One thing that I have yet to do, is create some sort of FTL (faster-than-light) construct in the stories, and while I’m not hyper vigilant about making sure that planets are actually going to be where they are in relation to each other when I say they are, I’ve built transit times into my plots and stuff like that, so that there’s at least some sense of a “price” for technologies that seem too good to be true. And I think in some ways this connects to some sort of notion of constrained creativity and particularly in fiction this is what makes stories interesting
So, in pursuit of making this work I occasionally find myself looking up orbital mechanics and interplanetary transit systems, to figure out how to get ships and planets to be in roughly the same place at the same time. There’s only a little bit of this, in the current book thankfully: most of the story takes place on ships bound out of the solar system and on Titan, Saturn’s largest moon. But at the moment I’m following a ship that’s making it’s way to Titan, with a brief detour to Mars. So I once again find myself trying to figure out Martian orbital dynamics and distances. Sigh.
This website about Martian Orbits is quite helpful.
Also, for those of you playing along at home, I think--think here--that an object that was .25 of a martian year behind mars in orbit would be about 17 light minutes away from Mars.
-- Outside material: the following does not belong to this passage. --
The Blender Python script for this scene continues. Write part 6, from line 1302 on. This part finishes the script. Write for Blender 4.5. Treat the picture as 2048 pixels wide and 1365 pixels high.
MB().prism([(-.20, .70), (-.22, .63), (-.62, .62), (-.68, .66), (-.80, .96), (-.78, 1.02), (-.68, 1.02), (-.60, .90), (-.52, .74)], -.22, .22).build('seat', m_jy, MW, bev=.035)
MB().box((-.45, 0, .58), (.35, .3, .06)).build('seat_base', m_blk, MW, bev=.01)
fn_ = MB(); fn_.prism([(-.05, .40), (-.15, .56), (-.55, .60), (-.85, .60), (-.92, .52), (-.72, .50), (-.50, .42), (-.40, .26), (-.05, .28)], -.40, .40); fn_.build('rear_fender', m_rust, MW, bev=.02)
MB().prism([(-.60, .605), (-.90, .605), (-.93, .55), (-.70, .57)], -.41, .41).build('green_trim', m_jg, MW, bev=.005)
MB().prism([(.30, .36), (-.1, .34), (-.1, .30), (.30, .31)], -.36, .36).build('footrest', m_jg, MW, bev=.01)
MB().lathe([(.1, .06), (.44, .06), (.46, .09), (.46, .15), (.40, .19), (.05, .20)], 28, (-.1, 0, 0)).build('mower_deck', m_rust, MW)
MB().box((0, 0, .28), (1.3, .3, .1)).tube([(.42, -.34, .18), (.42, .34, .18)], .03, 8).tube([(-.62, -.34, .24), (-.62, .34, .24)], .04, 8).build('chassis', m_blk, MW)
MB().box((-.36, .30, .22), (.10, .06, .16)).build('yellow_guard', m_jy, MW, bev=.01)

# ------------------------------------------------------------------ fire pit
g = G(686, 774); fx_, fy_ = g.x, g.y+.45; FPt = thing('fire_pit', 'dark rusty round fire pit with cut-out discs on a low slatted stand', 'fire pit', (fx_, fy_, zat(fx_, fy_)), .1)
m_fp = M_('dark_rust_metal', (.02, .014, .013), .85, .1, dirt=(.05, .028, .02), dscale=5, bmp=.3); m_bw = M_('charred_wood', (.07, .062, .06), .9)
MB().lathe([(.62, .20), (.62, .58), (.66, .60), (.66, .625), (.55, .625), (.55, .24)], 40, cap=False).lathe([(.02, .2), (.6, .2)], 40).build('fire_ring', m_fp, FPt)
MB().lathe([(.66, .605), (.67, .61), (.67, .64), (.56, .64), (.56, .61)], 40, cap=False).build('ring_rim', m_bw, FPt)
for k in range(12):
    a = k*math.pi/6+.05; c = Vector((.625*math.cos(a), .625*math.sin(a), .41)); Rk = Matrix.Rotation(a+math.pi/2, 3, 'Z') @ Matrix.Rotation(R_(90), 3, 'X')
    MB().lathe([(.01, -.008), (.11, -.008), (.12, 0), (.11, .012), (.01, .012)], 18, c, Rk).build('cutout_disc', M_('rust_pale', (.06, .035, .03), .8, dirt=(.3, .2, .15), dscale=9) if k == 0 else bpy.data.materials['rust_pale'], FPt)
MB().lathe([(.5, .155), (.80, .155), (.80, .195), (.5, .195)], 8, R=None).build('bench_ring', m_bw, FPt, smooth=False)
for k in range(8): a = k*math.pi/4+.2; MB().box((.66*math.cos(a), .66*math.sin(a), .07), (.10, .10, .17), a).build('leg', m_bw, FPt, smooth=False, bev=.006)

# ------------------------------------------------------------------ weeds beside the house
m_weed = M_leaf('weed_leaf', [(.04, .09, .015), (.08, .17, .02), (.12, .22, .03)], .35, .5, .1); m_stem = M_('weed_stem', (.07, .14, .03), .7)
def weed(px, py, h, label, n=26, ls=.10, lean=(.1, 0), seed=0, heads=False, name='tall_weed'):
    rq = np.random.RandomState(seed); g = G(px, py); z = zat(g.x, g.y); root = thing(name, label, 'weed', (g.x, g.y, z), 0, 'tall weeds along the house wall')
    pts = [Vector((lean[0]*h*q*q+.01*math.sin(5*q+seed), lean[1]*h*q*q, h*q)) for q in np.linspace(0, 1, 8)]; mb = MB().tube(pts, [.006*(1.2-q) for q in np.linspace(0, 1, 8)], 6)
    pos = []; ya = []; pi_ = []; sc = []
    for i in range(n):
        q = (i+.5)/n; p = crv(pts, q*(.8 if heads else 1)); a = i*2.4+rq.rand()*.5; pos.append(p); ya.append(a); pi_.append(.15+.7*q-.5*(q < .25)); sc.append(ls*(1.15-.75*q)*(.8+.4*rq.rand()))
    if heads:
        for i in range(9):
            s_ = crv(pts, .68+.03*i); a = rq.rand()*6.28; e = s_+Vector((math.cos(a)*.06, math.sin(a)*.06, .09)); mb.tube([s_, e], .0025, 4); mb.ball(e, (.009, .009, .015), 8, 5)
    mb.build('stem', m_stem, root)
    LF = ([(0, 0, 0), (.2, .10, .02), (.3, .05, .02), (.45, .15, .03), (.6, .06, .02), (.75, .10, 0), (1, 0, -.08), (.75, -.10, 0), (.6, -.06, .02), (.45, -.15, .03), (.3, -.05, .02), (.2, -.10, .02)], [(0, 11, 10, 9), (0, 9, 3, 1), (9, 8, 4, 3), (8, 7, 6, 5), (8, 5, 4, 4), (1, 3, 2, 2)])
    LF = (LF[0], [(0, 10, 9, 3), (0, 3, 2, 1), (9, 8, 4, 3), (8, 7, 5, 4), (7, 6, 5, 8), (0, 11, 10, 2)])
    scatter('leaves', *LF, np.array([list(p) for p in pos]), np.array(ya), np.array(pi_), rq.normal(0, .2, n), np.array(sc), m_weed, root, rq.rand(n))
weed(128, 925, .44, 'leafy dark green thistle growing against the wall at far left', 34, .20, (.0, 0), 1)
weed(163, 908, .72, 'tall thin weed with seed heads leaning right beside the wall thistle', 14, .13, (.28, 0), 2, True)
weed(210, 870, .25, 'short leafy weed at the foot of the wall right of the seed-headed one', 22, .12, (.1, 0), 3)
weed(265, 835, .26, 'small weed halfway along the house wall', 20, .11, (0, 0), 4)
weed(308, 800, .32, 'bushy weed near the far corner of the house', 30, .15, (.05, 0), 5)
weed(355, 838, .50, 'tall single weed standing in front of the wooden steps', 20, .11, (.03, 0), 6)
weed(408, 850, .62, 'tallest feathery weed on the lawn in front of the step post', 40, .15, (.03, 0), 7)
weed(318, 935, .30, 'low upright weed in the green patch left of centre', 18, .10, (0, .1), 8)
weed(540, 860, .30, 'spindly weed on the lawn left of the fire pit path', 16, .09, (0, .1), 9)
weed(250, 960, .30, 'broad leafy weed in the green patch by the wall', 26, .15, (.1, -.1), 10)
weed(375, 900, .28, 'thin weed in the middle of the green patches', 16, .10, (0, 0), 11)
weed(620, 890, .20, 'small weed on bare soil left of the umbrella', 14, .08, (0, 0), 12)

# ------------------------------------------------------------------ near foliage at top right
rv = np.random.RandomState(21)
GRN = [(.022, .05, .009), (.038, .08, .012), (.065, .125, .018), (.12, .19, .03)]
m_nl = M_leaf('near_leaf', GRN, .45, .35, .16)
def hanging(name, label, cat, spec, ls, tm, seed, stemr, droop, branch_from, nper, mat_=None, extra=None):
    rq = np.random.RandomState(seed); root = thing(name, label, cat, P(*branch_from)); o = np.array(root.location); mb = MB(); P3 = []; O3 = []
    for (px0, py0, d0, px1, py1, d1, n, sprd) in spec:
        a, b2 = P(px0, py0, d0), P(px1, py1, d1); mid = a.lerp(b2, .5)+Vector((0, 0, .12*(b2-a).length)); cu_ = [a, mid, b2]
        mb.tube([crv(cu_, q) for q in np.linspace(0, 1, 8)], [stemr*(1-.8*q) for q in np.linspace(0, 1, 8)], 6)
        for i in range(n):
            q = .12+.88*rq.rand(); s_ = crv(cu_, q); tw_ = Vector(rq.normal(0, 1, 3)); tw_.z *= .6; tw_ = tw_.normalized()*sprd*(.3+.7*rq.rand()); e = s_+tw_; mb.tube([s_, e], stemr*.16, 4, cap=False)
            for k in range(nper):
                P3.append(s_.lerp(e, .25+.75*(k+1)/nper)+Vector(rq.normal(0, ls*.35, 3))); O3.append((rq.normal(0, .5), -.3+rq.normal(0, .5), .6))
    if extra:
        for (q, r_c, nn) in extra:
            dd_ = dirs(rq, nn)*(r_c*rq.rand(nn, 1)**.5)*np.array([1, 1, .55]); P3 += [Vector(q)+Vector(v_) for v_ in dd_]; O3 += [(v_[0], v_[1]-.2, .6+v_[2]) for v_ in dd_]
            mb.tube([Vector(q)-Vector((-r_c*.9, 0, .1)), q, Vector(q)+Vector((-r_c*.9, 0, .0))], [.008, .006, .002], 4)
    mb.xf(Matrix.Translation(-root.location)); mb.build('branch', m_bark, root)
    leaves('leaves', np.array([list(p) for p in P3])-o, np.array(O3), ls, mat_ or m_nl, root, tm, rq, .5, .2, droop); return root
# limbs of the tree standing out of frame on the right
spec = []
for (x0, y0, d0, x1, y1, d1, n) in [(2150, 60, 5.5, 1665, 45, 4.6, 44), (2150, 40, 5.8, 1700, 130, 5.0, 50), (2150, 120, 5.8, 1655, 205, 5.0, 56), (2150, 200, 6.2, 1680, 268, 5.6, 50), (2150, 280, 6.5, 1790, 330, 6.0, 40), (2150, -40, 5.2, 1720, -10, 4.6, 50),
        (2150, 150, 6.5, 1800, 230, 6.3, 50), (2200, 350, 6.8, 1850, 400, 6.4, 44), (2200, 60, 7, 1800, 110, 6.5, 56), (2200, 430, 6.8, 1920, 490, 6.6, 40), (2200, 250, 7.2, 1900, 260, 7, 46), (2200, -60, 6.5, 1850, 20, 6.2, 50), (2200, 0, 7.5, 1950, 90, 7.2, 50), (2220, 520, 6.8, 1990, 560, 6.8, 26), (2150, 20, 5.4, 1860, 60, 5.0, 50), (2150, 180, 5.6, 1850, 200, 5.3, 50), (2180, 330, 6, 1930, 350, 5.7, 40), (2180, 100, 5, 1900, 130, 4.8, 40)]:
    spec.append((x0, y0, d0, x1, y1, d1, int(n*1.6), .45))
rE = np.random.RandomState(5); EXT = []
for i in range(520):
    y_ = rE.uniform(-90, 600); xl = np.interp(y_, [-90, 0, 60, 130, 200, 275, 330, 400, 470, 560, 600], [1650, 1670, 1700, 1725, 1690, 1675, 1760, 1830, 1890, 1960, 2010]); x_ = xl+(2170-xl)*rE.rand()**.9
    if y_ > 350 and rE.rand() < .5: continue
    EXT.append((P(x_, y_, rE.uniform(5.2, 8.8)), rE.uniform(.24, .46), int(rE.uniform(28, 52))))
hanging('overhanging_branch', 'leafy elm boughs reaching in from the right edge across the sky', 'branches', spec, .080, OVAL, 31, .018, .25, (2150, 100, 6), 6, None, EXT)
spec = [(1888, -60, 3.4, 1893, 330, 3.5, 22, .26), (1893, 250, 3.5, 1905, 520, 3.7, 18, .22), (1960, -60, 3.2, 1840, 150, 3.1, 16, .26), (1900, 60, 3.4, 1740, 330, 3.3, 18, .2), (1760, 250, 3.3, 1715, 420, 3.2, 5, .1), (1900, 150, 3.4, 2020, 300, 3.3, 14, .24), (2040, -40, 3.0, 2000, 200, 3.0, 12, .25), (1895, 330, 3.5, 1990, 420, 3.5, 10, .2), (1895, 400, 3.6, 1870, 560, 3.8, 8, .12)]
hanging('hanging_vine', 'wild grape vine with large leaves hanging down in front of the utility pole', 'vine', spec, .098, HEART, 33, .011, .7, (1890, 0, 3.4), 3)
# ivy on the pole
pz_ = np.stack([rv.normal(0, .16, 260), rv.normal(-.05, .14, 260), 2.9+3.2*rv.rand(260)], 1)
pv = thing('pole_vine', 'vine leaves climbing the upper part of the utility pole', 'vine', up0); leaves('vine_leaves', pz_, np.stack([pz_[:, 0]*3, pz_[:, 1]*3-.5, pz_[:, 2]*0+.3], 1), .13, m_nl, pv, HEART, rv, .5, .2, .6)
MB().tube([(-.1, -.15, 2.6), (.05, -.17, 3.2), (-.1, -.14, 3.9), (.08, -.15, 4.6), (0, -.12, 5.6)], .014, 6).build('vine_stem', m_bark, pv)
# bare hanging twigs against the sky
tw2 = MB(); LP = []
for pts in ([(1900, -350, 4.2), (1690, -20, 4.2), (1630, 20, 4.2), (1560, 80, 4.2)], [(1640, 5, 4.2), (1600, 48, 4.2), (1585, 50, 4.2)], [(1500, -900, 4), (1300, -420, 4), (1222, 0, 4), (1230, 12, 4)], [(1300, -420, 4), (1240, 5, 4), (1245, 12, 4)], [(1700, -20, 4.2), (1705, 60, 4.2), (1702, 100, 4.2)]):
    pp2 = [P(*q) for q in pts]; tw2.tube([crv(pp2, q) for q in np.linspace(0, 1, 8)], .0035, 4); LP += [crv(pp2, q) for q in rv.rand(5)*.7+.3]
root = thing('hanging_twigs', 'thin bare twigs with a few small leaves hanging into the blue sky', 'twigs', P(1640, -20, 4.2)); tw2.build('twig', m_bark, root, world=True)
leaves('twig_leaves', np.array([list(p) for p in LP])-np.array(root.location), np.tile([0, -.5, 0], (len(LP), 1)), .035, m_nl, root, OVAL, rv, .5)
This is between Mars and the L4 (or 5 if mars is ahead) Lagrarian points, which are, despite being farther away only 12 minutes away. (.25 of a year, is 45 degrees ahead/behind mars, the L4/5 points are 60 degrees ahead/behind. I’m figuring that the Mars Orbit, at 1.5 AU, to Earths 1 AU has a radius of 12 light minutes, or 134123326 miles.)
This ignores the fact that the orbits are all elliptical, and the effect of gravity on light/radio waves, which exists, surely, but not I think to a degree great enough to affect the truthfulness of a character that says “The message is about 20 minutes old.”
I wonder if you can get a job doing something with rudimentary orbital mechanics with an undergraduate degree in psychology and no college level math. Sigh. Guess I better stick to writing.
Hope your turkey preparations are going well.